Would you pull out every line of the material that contains the string "pixels"?

Supplied data:
────────────────────────────────────────
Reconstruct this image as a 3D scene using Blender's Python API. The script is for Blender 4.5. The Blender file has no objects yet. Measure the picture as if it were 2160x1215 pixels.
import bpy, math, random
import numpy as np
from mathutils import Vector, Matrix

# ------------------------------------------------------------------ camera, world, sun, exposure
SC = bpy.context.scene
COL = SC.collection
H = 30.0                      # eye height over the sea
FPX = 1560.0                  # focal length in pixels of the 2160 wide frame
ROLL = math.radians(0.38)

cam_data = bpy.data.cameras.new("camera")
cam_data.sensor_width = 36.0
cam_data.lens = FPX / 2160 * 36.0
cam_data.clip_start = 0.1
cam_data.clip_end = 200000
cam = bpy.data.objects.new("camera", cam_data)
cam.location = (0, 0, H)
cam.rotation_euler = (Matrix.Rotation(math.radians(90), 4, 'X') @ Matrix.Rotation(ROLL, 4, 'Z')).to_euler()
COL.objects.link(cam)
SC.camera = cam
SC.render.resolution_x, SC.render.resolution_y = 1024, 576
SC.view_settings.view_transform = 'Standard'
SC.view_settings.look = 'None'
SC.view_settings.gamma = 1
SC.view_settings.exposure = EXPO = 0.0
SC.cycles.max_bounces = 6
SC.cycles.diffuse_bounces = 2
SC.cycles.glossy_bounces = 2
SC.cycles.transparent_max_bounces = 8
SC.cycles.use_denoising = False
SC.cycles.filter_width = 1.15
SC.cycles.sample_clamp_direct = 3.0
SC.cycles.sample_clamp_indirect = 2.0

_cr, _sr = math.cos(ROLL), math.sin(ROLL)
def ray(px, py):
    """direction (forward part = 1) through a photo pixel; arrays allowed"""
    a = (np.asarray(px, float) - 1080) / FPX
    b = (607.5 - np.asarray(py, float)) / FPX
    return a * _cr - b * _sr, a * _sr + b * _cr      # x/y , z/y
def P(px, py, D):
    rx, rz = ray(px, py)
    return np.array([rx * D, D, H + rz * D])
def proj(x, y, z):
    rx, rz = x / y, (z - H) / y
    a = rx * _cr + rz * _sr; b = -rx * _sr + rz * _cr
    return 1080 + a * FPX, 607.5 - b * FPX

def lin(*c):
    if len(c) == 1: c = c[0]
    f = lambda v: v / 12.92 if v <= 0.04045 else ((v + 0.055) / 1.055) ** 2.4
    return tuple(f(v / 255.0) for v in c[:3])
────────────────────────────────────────
Response for this exercise:
Reconstruct this image as a 3D scene using Blender's Python API. The script is for Blender 4.5. The Blender file has no objects yet. Measure the picture as if it were 2160x1215 pixels.
FPX = 1560.0                  # focal length in pixels of the 2160 wide frame